-- BEGIN --
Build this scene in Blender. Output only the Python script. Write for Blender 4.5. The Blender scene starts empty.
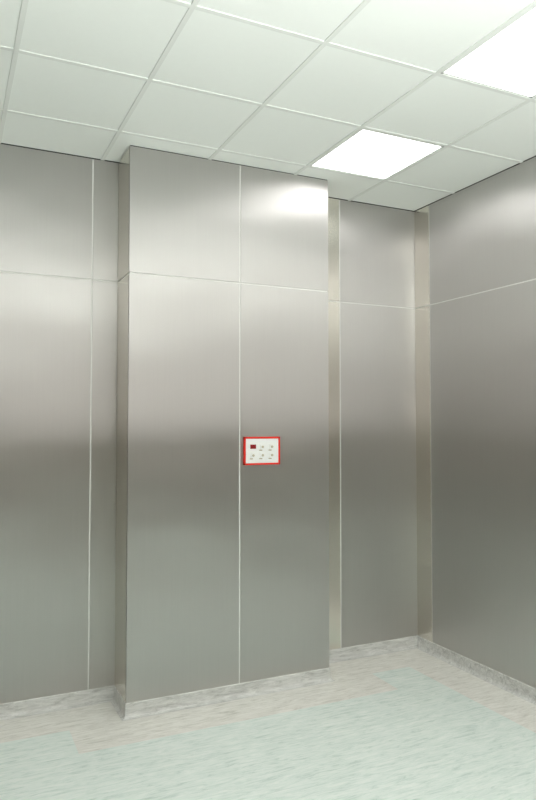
import bpy, bmesh, math
from mathutils import Vector

scene = bpy.context.scene
try:
    scene.view_settings.view_transform = 'Standard'
    scene.view_settings.look = 'None'
except Exception:
    pass

# ---------------------------------------------------------------- dimensions
XL, XR = -3.00, 3.37
YF, YB = -2.30, 4.38
PX0, PX1, PY = 0.989, 2.389, 4.07
CH = 3.46
SEAM = 2.672
BASE = 0.088
GAP = 0.009

# ---------------------------------------------------------------- materials
def newmat(name):
    m = bpy.data.materials.new(name); m.use_nodes = True
    nt = m.node_tree
    return m, nt, nt.nodes['Principled BSDF']

def steel(name, col=(0.605, 0.588, 0.572), rough=0.455, aniso=0.90, rot=0.25, bump=0.14, seed=0.0):
    m, nt, b = newmat(name)
    N, L = nt.nodes.new, nt.links.new
    b.inputs['Metallic'].default_value = 1.0
    b.inputs['Anisotropic'].default_value = aniso
    b.inputs['Anisotropic Rotation'].default_value = rot
    t = N('ShaderNodeCombineXYZ'); t.inputs['Z'].default_value = 1.0
    L(t.outputs[0], b.inputs['Tangent'])
    tc = N('ShaderNodeTexCoord')
    mp = N('ShaderNodeMapping'); mp.inputs['Scale'].default_value = (260, 260, 2.2)
    L(tc.outputs['Object'], mp.inputs['Vector'])
    n = N('ShaderNodeTexNoise'); n.inputs['Scale'].default_value = 1.0; n.inputs['Detail'].default_value = 3
    L(mp.outputs[0], n.inputs['Vector'])
    r = N('ShaderNodeMapRange')
    r.inputs['To Min'].default_value = rough - 0.02; r.inputs['To Max'].default_value = rough + 0.02
    L(n.outputs['Fac'], r.inputs['Value']); L(r.outputs[0], b.inputs['Roughness'])
    mix = N('ShaderNodeMix'); mix.data_type = 'RGBA'
    mix.inputs['A'].default_value = (*[c * 0.96 for c in col], 1)
    mix.inputs['B'].default_value = (*[min(1, c * 1.04) for c in col], 1)
    L(n.outputs['Fac'], mix.inputs['Factor']); L(mix.outputs['Result'], b.inputs['Base Color'])
    mp2 = N('ShaderNodeMapping'); mp2.inputs['Scale'].default_value = (1.3, 1.3, 1.7)
    mp2.inputs['Location'].default_value = (seed, seed, seed)
    L(tc.outputs['Object'], mp2.inputs['Vector'])
    n2 = N('ShaderNodeTexNoise'); n2.inputs['Scale'].default_value = 1.0; n2.inputs['Detail'].default_value = 1
    L(mp2.outputs[0], n2.inputs['Vector'])
    bp = N('ShaderNodeBump'); bp.inputs['Strength'].default_value = bump; bp.inputs['Distance'].default_value = 0.12
    L(n2.outputs['Fac'], bp.inputs['Height']); L(bp.outputs[0], b.inputs['Normal'])
    return m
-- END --
Your goal. Locate each line with the word "scene" and copy it.

Solved exercise.
Build this scene in Blender. Output only the Python script. Write for Blender 4.5. The Blender scene starts empty.
scene = bpy.context.scene
    scene.view_settings.view_transform = 'Standard'
    scene.view_settings.look = 'None'